In Shanahan Engineering v Unite the EAT recently considered the level of protective award payable to 50 employees who had been made redundant with no prior consultation, in breach of s.188 Trade Union and Labour Relations (Consolidation) Act 1992 (TULRCA).

The employer was supplying employees to work on a large-scale construction project, building two generators for a customer. On virtually no notice, the customer stipulated that the work should be done on the two generators in sequence rather than concurrently. In practice this meant that half the workforce had to be made redundant within a very short space of time. The employer argued that these were 'special circumstances' within the meaning of s 188(7) TULRCA, meaning that it was not reasonably practicable for it to comply with the requirement to consult. The employment tribunal disagreed and awarded the claimants the maximum 90 days pay each by way of a protective award. The employer appealed.

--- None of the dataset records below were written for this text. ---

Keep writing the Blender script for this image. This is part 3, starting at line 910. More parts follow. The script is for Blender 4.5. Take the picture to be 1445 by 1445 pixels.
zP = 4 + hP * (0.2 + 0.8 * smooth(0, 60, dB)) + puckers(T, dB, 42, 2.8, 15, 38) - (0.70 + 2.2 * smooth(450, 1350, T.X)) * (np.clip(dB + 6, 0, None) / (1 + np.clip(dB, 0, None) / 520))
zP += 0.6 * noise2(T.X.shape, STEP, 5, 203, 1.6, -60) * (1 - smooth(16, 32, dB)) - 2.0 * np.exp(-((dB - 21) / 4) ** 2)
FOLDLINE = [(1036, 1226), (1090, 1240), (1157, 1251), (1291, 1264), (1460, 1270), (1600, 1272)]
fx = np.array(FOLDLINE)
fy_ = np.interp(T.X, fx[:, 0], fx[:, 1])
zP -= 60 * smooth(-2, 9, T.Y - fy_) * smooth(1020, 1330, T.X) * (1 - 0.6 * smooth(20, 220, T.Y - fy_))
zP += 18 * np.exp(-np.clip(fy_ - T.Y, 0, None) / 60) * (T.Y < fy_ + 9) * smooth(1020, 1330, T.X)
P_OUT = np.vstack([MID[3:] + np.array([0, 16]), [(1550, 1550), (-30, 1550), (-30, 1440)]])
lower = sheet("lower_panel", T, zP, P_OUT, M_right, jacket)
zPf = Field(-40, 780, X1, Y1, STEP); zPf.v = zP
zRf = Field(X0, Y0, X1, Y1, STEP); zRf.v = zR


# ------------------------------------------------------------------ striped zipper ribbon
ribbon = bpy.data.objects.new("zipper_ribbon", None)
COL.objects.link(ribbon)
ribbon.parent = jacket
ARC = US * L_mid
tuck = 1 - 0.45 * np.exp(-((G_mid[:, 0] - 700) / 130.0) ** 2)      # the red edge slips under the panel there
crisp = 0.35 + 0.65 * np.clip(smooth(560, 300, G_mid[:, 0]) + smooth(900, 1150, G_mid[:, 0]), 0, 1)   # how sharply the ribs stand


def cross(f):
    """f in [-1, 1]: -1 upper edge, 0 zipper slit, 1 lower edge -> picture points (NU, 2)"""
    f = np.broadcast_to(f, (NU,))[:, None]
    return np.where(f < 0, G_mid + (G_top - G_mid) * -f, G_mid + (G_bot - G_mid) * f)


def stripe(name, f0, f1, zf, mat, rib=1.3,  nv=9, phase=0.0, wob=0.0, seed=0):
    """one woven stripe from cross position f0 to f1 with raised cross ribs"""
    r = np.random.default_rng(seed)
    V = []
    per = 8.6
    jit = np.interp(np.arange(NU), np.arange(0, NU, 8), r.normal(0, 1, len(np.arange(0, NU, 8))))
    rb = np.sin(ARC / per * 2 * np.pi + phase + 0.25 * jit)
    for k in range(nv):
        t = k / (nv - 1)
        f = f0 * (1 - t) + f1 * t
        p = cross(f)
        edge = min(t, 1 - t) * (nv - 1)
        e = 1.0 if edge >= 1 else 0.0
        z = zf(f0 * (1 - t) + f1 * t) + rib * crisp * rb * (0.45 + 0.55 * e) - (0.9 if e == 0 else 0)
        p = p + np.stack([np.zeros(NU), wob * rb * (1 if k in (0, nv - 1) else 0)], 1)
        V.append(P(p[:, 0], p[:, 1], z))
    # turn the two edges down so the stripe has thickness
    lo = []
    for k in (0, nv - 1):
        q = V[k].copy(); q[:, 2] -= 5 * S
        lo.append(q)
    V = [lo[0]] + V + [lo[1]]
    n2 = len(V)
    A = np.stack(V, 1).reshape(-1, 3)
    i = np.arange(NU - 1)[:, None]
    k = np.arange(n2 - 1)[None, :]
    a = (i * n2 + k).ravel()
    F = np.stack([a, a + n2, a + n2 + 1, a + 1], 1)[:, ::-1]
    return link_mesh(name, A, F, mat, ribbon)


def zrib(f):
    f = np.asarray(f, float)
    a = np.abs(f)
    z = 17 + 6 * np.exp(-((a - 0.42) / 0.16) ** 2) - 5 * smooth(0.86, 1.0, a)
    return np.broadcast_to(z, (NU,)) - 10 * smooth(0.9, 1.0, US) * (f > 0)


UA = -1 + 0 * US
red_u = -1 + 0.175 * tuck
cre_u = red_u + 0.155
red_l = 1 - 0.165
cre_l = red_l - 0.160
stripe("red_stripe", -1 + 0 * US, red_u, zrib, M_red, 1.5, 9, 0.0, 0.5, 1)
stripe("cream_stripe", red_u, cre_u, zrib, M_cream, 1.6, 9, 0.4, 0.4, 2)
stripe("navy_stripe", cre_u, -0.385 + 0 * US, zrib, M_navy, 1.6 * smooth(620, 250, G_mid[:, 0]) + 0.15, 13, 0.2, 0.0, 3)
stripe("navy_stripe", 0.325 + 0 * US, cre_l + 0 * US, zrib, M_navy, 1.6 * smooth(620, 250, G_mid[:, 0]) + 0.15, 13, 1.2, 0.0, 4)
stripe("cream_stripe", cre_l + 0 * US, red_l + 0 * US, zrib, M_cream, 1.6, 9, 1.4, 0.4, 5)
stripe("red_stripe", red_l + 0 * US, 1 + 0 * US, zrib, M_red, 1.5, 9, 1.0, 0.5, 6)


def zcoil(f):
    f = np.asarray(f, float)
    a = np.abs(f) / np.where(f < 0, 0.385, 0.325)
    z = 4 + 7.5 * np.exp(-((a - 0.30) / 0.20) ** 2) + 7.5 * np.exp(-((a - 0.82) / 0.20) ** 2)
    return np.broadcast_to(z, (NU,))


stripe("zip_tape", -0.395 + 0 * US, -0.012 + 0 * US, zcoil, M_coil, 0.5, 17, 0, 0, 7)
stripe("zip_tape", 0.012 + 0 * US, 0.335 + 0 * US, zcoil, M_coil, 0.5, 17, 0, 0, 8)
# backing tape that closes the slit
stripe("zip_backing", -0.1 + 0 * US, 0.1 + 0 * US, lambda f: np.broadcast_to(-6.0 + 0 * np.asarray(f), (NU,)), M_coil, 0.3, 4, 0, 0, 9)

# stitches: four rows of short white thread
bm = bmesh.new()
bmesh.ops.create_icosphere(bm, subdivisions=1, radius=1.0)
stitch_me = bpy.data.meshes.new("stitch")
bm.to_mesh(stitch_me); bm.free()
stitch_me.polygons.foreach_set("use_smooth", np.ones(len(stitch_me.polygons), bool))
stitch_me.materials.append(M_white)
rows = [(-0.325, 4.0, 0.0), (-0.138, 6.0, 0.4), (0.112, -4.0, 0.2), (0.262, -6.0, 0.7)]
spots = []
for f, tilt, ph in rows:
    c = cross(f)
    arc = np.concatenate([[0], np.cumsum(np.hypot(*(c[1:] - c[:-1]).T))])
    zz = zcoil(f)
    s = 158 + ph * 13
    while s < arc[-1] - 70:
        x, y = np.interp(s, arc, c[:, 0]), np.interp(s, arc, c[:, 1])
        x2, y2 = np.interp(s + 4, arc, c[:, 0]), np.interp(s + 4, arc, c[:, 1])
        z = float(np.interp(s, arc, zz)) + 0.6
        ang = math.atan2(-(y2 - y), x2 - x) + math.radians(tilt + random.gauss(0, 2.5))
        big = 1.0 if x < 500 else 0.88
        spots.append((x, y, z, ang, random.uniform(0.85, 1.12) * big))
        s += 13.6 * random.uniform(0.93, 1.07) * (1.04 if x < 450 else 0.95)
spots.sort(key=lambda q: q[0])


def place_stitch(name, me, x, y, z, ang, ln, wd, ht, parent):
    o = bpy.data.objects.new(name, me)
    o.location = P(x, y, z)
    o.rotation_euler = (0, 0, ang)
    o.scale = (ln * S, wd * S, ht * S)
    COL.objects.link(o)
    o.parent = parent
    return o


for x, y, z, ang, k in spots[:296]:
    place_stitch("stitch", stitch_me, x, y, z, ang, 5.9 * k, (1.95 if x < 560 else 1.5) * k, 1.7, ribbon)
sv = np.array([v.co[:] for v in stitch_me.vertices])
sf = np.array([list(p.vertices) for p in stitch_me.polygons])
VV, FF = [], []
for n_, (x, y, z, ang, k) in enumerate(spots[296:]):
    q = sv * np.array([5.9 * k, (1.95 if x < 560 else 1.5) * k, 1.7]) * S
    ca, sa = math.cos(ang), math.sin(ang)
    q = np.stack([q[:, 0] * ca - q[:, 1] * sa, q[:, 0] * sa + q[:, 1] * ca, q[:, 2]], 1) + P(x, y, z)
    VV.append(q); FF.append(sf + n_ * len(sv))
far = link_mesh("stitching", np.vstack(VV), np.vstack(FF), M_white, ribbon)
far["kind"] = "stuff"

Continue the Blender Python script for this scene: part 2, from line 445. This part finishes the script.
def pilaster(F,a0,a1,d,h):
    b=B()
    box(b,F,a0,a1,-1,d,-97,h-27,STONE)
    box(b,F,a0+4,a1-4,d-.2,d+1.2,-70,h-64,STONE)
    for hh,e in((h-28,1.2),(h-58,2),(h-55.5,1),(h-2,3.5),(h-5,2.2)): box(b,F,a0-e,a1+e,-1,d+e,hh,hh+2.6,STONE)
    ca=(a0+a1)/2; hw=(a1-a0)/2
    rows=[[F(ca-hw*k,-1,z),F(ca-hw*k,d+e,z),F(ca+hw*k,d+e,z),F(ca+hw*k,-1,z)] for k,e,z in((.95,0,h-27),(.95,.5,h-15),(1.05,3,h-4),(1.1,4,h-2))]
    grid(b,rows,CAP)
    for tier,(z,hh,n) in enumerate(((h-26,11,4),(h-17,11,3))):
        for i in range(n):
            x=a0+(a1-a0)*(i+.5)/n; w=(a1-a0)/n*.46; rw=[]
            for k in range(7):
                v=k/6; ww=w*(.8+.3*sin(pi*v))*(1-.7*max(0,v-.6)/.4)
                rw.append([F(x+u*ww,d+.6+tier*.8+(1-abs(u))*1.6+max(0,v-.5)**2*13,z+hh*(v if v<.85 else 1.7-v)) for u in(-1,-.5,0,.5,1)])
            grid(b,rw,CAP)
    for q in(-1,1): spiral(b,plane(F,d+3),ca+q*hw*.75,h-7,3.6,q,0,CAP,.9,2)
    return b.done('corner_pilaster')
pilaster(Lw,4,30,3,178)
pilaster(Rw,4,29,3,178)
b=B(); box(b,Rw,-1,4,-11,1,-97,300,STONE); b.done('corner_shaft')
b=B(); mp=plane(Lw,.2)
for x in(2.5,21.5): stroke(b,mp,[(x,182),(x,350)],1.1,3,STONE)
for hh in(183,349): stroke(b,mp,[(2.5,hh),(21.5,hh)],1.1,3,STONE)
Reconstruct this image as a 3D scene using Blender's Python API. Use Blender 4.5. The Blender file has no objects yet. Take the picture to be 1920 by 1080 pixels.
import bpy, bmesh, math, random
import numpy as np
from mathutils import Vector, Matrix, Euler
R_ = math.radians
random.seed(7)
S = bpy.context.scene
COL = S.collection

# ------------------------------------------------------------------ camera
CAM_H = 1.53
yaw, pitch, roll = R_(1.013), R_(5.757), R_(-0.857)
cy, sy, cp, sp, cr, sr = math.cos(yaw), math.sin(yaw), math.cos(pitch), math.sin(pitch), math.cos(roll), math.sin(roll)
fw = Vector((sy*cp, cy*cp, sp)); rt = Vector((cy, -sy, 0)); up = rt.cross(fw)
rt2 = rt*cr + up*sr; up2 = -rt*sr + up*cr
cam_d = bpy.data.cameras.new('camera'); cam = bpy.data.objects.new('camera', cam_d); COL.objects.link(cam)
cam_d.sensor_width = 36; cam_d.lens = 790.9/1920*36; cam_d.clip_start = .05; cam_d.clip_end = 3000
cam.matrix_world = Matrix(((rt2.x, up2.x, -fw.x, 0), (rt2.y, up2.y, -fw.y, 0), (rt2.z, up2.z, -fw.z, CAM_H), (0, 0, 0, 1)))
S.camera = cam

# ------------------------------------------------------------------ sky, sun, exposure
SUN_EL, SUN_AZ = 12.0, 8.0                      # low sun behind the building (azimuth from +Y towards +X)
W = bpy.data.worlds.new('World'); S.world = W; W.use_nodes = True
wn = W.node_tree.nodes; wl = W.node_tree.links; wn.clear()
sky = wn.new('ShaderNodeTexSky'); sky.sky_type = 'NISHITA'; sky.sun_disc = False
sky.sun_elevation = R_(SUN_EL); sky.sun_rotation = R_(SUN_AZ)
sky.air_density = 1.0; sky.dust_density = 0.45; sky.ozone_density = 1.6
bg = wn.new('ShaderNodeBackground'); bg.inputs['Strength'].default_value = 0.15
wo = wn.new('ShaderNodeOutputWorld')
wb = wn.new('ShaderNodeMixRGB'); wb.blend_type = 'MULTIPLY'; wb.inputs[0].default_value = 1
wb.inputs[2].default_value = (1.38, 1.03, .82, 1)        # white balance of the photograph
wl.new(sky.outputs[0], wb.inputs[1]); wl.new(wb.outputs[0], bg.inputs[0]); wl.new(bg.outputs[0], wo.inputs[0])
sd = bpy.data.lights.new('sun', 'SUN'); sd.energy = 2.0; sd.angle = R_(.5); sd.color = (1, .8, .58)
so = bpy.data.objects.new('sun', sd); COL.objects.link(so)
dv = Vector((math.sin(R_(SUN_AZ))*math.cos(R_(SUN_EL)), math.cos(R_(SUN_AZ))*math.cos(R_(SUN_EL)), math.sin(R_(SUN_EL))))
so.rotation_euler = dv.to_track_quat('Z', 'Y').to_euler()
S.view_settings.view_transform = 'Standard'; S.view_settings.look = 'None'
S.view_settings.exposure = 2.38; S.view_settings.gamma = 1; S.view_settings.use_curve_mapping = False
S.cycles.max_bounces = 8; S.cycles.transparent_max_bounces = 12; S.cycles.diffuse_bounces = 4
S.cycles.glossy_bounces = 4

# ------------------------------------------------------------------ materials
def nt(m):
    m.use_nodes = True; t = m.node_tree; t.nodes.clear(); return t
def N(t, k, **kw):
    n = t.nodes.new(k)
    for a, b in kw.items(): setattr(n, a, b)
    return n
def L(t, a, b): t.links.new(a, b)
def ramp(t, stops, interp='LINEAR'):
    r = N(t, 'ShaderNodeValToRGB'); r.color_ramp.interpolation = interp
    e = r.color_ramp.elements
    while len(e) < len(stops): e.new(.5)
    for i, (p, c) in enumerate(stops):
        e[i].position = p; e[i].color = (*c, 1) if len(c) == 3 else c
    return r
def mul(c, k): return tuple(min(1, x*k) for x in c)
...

The EAT split its decision.

It dismissed the employer's appeal on 'special circumstances'. The employer may have been forced to change its plans on no notice but it was entirely within its own power to decide how many redundancies there should be, who should be selected and when. Furthermore, these were all proper matters for consultation with the workforce.

However, the EAT thought that the 'special circumstances' could be applied as a mitigating factor in deciding the level of protective award which was meant to focus on the seriousness of the employer's default. In this case, the tribunal should have considered the surrounding circumstances (including the fact that consultation, if it had occurred, would have been completed very quickly) and not awarded the maximum amount.

Point to note –

  • This case highlights the difficulties an employer is likely to face in avoiding liability for failure to consult by relying on the 'special circumstances' defence. However an employer may well be able to avoid liability for the maximum protective award where consultation, if it had been carried out, would have been completed within a very short period (although the EAT emphasised that there is no general rule that the award should be tailored to the length of time consultation would have taken).